ある文字列をnew関数内で解析して、その結果文字列a:&strを構造体に保持することを考えます。

さて、asrcを参照しているわけですから、aだけを単独で取り出すわけにはいきません。そこで、Parsed構造体には目的のaとともに、_srcとして元文字列を所有させ、ライフタイムを一致させようとしました。

構造体作成後に構造体の変更を禁止すれば、aを参照することに問題は無いはずです。

問題:借用チェッカー激おこ

C++なら何も悩まずそのまま実装出来ますが、Rustではunsafeを使わずに実現することは不可能です。new関数ですが、unsafe部分を外すとこう書けます。

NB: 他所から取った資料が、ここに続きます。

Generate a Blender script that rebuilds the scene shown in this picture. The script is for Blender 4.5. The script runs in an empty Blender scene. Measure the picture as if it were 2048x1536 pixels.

    pub fn new(src: String) -> Self {
        let a = src.as_str();
        Self {
            _src: src,
            a: a,
        }
    }

しかし……

error[E0505]: cannot move out of `src` because it is borrowed
  --> src/lib.rs:11:19
   |
9  |         let a = src.as_str();      // 3.src借用
   |                 ------------
   |                 |
   |                 borrow of `src` occurs here
   |                 argument requires that `src` is borrowed for `'static`
10 |         Self {
11 |             _src: src,
   |                   ^^^ move out of `src` occurs here

srcaに借用されています。一方で最後に構造体を作ろうとして'src'をSelfにmoveしようとしますが、これは借用が残っているため認められません。

実際には'static関連でもう一つエラーが出ます。

つまり、普通の手段で自己参照構造体を作ることはできません。

解決:unsafeで借用外し

そこでunsafeの出番です。

    pub fn new(src: String) -> Self {
        let a = src.as_str();      // 3.src借用
        let a = unsafe {           // 4.unsafe
            std::mem::transmute(a) // 5.型変換&借用外し
        };
        Self {
            _src: src,
            a: a,
        }
    }
}

std::mem::transmute(a)により、「srcの借用を外す」「Self::aの型(&'static str)に合わせる」の2つを実現しています。_srcは外部からアクセスされないため変更されません。これでParsed::a()へのアクセスが壊れないことを保証できました!

考察

'staticって、dropは大丈夫? ⇒大丈夫

'staticはプログラムが終了するまで存在するライフタイムと説明されています。そうすると'static宣言した部分はdropされないのか?などと不安になり挙動を調べました。結果は大丈夫。'static宣言があろうが、親構造体に含まれる子であることには変わりないため、親のdropに連動して子要素はdropされました。

もうちょいスマートな方法は? ⇒知りたい……

unsafeは外せないでしょうが、std::mem::transmuteはヤバすぎです。もうチョイスマートな型変換が出来そうな気がします。もしくは何とかするcrateがありそうな気がします。

またはそのうちRustが進化して、この手の自己参照を良い感じに解釈してくれるようになることを期待します。

謝辞

Q&A「Rustで実体とその参照を同居させた構造体を作る方法」にて親身になって回答してくださった方々に感謝します。